-- TASK INSTRUCTIONS --
Write out, word for word, the stretch of lines beginning at the one with "Write the bpy" and ending at the one with "S.camera = cam", omitting the images.

════

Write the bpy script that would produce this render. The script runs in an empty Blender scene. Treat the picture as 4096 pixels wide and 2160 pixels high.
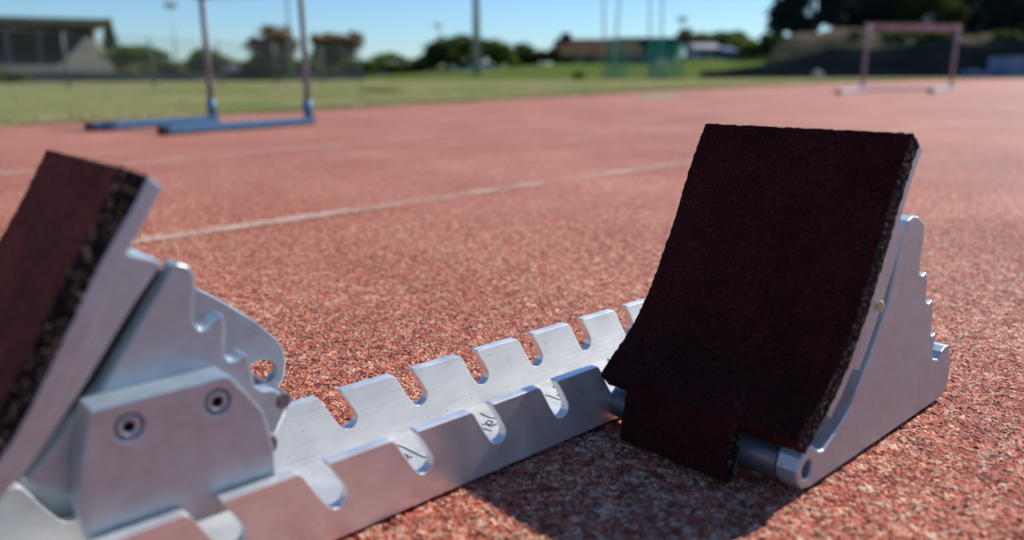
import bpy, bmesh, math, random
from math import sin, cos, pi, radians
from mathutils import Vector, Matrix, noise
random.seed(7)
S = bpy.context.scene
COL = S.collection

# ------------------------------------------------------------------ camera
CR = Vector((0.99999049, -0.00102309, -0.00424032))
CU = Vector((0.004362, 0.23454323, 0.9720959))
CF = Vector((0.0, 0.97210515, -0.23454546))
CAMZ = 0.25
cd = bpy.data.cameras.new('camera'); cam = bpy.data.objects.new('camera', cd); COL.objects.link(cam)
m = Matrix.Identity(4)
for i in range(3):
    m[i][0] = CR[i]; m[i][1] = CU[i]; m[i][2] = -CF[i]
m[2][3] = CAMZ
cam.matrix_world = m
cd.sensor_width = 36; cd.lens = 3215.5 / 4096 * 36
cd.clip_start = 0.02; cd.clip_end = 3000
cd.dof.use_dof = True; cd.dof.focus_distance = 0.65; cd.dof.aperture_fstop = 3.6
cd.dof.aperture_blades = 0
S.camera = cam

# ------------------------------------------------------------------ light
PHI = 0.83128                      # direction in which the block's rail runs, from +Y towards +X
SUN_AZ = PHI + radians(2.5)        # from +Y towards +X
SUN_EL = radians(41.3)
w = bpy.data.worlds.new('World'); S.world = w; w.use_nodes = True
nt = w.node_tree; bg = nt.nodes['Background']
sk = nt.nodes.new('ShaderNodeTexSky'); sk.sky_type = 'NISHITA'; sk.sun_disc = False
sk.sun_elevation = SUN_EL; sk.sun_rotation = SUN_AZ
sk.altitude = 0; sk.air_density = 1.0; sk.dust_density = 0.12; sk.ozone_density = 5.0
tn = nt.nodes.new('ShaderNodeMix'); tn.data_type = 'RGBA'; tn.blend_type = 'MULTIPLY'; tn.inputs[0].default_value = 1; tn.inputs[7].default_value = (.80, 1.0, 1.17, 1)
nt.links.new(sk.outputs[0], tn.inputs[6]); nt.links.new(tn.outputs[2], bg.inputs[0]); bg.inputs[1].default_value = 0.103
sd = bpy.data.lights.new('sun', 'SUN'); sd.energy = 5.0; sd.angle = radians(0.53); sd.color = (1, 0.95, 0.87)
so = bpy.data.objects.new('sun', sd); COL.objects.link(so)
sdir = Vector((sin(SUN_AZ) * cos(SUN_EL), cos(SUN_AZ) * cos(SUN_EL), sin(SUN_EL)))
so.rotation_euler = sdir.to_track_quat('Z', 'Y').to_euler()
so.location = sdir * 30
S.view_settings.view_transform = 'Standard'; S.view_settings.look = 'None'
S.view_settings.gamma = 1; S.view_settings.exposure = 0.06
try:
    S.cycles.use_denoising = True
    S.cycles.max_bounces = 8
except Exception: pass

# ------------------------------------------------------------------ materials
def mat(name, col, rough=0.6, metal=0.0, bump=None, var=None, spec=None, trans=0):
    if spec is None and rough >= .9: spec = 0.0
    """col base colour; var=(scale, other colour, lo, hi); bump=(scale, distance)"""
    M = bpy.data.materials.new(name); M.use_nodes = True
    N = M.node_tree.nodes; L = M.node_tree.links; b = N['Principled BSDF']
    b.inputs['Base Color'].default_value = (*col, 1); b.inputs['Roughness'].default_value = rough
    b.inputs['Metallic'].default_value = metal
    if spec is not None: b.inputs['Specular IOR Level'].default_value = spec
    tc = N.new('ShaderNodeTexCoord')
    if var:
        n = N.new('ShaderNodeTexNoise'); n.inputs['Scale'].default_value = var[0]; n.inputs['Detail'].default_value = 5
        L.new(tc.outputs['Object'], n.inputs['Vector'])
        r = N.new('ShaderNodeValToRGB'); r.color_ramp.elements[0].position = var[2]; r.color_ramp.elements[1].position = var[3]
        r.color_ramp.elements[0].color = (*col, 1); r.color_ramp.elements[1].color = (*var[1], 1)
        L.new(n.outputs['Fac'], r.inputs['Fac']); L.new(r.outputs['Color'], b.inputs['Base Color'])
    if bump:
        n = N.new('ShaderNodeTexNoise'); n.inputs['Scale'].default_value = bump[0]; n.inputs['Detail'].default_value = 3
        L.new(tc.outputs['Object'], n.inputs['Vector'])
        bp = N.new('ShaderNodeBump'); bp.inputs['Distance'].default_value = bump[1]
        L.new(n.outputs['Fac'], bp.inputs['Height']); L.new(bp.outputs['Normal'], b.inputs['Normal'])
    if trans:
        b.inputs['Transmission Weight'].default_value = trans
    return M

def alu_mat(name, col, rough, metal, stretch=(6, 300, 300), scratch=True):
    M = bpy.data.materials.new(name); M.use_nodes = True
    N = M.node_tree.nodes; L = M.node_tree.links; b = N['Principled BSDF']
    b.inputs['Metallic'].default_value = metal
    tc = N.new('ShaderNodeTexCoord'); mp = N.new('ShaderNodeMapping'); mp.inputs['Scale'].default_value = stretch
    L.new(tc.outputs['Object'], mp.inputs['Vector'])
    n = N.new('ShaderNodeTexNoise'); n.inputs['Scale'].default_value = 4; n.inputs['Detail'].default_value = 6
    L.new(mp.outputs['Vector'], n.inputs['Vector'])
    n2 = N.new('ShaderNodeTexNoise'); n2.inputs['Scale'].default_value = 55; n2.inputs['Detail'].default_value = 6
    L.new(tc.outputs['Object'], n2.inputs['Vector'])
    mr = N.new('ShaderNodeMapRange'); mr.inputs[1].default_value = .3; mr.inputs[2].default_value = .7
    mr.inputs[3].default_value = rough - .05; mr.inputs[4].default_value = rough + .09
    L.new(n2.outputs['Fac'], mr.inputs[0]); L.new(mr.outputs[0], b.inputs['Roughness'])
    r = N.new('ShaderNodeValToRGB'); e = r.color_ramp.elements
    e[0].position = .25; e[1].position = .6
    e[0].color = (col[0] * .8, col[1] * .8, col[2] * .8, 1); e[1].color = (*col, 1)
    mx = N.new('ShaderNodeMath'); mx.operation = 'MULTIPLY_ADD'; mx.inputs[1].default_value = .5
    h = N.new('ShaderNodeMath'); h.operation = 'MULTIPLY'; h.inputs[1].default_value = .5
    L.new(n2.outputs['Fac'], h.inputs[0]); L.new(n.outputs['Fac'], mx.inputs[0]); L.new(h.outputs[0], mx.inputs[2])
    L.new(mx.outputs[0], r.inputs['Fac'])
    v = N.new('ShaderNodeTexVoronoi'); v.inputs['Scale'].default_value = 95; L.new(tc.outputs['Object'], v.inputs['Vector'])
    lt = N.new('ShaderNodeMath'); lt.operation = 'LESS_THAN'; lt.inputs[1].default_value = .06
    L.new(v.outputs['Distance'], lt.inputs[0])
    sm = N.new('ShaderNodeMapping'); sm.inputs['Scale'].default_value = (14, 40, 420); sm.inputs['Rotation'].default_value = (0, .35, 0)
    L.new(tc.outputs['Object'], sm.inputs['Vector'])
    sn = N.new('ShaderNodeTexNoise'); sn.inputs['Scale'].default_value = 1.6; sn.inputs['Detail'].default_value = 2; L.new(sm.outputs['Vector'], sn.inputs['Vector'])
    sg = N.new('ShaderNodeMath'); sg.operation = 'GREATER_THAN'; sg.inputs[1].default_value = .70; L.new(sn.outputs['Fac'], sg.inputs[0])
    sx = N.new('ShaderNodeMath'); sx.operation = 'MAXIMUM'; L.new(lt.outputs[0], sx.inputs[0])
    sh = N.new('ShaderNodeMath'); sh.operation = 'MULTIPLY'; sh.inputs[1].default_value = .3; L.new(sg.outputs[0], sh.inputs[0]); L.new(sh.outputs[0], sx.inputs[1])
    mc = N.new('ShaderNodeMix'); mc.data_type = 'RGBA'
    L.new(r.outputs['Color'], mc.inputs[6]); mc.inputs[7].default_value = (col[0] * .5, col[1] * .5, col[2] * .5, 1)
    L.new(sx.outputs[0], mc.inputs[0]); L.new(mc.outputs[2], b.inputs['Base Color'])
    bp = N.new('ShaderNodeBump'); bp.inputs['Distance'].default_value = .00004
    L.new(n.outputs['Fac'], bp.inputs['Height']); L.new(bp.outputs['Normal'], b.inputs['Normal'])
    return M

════

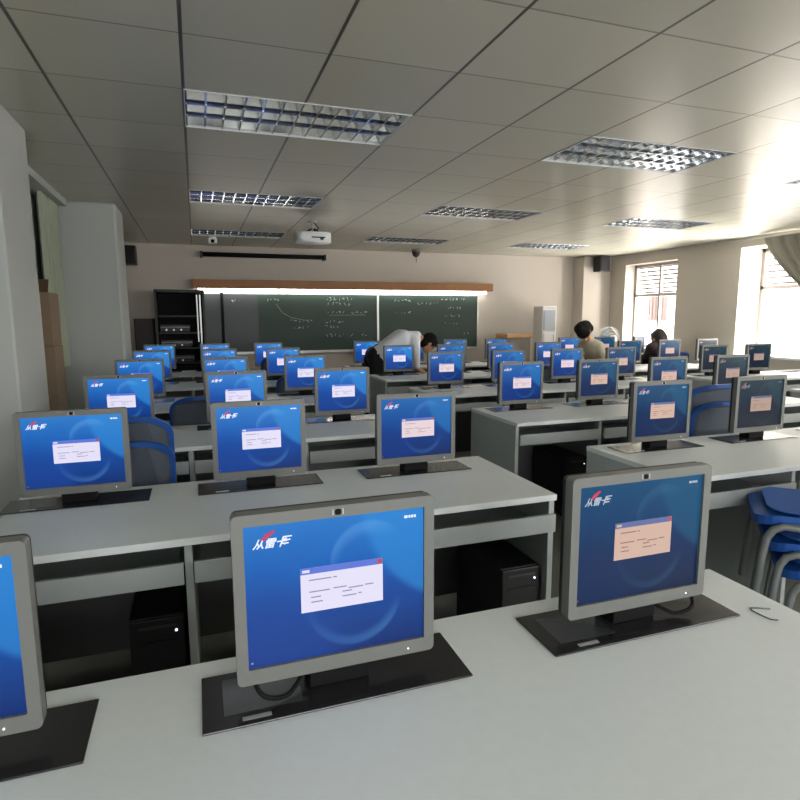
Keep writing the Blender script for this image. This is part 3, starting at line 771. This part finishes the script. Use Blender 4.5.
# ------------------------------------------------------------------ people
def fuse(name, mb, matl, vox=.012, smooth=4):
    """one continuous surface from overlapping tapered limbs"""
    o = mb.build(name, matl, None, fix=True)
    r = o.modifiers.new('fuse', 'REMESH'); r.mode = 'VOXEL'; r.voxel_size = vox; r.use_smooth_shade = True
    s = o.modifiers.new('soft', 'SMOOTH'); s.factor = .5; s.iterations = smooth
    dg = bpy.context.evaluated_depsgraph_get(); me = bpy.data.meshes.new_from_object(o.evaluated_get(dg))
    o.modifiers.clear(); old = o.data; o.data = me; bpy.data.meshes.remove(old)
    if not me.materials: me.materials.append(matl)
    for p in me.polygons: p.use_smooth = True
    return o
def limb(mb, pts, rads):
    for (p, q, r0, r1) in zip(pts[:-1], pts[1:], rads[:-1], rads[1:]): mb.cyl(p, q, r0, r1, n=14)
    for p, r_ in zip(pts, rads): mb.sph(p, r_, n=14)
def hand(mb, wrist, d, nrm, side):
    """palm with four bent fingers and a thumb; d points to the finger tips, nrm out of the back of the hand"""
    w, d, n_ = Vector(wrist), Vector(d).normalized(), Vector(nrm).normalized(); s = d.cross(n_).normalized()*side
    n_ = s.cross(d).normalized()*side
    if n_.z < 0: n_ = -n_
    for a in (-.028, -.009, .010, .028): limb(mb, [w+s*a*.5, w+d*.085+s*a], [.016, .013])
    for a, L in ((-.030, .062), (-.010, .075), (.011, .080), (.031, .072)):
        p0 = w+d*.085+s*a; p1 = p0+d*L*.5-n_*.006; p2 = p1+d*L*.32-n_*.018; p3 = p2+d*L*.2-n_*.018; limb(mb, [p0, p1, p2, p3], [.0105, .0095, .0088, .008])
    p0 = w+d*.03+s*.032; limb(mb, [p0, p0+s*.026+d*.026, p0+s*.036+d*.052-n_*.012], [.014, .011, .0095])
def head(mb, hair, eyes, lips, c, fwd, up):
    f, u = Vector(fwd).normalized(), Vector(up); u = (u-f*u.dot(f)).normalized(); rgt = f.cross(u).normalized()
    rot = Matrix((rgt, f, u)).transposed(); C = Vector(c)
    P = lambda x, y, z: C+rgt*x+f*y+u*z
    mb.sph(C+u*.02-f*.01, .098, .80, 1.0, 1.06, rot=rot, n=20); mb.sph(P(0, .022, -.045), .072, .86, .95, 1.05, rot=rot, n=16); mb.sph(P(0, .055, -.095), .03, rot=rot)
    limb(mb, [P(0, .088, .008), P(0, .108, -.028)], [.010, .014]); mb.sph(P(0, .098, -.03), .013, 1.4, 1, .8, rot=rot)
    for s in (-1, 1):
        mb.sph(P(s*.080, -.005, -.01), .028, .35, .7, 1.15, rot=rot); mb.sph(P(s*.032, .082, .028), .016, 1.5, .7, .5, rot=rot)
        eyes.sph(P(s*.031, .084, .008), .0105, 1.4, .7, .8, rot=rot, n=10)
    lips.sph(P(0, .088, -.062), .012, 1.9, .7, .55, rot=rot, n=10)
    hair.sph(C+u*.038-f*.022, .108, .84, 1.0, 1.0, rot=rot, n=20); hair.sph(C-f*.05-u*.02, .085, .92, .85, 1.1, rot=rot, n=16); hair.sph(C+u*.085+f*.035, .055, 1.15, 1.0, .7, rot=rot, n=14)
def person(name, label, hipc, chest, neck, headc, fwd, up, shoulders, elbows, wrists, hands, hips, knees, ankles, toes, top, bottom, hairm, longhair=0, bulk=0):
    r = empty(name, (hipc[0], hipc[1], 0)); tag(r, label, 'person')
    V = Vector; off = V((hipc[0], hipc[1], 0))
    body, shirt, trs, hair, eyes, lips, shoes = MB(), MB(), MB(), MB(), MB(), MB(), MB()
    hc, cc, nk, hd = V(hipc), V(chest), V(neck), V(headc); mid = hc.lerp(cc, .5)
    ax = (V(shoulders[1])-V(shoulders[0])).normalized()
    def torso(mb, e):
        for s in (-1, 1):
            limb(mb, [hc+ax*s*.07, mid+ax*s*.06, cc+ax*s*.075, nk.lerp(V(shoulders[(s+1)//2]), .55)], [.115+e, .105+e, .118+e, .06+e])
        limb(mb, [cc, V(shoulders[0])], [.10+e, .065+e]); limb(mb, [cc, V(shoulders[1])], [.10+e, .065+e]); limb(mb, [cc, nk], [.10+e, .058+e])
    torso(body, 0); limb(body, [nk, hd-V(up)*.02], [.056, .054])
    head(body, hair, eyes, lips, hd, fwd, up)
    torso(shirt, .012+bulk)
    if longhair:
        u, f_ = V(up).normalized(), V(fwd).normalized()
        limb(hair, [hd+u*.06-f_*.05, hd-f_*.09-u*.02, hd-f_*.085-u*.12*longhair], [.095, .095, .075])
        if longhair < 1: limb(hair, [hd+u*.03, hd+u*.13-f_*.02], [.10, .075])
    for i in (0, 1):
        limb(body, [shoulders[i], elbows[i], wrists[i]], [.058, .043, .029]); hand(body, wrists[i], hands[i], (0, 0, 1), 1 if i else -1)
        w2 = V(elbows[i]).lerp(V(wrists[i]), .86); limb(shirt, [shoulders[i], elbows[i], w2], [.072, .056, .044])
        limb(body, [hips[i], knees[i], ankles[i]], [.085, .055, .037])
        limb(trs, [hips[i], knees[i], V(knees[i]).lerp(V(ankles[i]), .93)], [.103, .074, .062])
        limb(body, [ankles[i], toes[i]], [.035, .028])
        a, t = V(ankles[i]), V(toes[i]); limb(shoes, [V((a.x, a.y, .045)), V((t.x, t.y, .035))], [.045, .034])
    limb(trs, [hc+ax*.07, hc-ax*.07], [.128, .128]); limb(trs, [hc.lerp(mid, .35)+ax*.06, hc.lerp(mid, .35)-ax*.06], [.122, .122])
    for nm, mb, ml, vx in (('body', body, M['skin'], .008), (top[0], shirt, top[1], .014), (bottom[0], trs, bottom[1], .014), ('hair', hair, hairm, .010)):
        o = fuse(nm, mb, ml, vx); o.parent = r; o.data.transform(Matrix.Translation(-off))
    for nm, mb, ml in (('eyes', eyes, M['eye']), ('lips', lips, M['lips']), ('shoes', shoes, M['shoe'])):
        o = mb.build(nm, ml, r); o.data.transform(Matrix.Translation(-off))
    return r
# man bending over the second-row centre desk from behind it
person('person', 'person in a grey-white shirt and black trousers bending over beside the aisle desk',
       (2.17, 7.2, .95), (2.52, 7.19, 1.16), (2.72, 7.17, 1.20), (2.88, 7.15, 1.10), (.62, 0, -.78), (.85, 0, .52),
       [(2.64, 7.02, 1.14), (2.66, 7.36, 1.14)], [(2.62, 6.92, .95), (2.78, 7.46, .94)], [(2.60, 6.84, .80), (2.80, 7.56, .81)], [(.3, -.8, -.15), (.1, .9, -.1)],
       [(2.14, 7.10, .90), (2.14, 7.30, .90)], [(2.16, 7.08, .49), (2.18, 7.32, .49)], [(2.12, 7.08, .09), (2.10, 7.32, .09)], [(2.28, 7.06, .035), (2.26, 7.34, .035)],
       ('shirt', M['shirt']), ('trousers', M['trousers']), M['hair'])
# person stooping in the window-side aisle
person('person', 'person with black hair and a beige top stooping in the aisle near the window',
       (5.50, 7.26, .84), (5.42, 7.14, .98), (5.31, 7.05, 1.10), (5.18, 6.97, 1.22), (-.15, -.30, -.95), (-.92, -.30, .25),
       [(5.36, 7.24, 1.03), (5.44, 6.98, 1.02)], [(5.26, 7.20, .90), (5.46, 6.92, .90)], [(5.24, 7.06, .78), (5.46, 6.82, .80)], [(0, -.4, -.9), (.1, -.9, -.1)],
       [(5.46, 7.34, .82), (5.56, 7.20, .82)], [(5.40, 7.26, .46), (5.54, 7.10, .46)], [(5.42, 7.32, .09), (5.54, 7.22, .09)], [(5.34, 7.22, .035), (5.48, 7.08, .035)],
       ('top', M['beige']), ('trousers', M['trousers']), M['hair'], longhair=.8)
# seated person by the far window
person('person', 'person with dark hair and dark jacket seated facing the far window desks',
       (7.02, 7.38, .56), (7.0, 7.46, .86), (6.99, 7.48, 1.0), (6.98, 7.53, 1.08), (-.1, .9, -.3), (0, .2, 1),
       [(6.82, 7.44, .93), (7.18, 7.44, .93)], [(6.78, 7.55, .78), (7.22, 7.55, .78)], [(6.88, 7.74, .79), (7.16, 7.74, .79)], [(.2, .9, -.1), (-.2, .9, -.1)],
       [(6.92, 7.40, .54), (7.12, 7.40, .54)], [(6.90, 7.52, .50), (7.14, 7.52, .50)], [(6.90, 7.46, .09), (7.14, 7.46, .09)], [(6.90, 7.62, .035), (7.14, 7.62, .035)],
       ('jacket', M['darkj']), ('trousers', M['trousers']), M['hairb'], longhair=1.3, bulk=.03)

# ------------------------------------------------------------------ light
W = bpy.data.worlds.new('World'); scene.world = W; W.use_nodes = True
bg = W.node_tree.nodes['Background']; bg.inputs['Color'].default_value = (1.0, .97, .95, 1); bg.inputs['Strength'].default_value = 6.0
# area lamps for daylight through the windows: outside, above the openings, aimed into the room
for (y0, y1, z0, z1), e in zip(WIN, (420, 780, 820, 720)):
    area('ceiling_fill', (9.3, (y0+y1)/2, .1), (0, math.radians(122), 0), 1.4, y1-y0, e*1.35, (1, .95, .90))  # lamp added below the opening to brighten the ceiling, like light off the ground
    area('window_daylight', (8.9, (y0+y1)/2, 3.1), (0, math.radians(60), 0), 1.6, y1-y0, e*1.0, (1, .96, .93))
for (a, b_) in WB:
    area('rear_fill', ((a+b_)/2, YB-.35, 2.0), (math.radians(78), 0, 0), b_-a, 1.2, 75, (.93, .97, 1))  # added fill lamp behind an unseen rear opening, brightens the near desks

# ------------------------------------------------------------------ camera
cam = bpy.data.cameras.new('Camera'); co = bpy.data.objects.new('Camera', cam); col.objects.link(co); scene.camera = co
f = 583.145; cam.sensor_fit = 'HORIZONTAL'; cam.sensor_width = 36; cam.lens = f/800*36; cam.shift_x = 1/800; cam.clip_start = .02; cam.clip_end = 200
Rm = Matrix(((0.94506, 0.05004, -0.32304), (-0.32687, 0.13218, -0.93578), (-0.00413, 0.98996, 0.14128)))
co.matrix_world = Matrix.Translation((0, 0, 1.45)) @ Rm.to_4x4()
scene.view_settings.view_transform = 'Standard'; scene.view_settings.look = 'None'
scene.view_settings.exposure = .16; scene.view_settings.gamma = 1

════

-- OUTPUT --
Write the bpy script that would produce this render. The script runs in an empty Blender scene. Treat the picture as 4096 pixels wide and 2160 pixels high.
import bpy, bmesh, math, random
from math import sin, cos, pi, radians
from mathutils import Vector, Matrix, noise
random.seed(7)
S = bpy.context.scene
COL = S.collection

# ------------------------------------------------------------------ camera
CR = Vector((0.99999049, -0.00102309, -0.00424032))
CU = Vector((0.004362, 0.23454323, 0.9720959))
CF = Vector((0.0, 0.97210515, -0.23454546))
CAMZ = 0.25
cd = bpy.data.cameras.new('camera'); cam = bpy.data.objects.new('camera', cd); COL.objects.link(cam)
m = Matrix.Identity(4)
for i in range(3):
    m[i][0] = CR[i]; m[i][1] = CU[i]; m[i][2] = -CF[i]
m[2][3] = CAMZ
cam.matrix_world = m
cd.sensor_width = 36; cd.lens = 3215.5 / 4096 * 36
cd.clip_start = 0.02; cd.clip_end = 3000
cd.dof.use_dof = True; cd.dof.focus_distance = 0.65; cd.dof.aperture_fstop = 3.6
cd.dof.aperture_blades = 0
S.camera = cam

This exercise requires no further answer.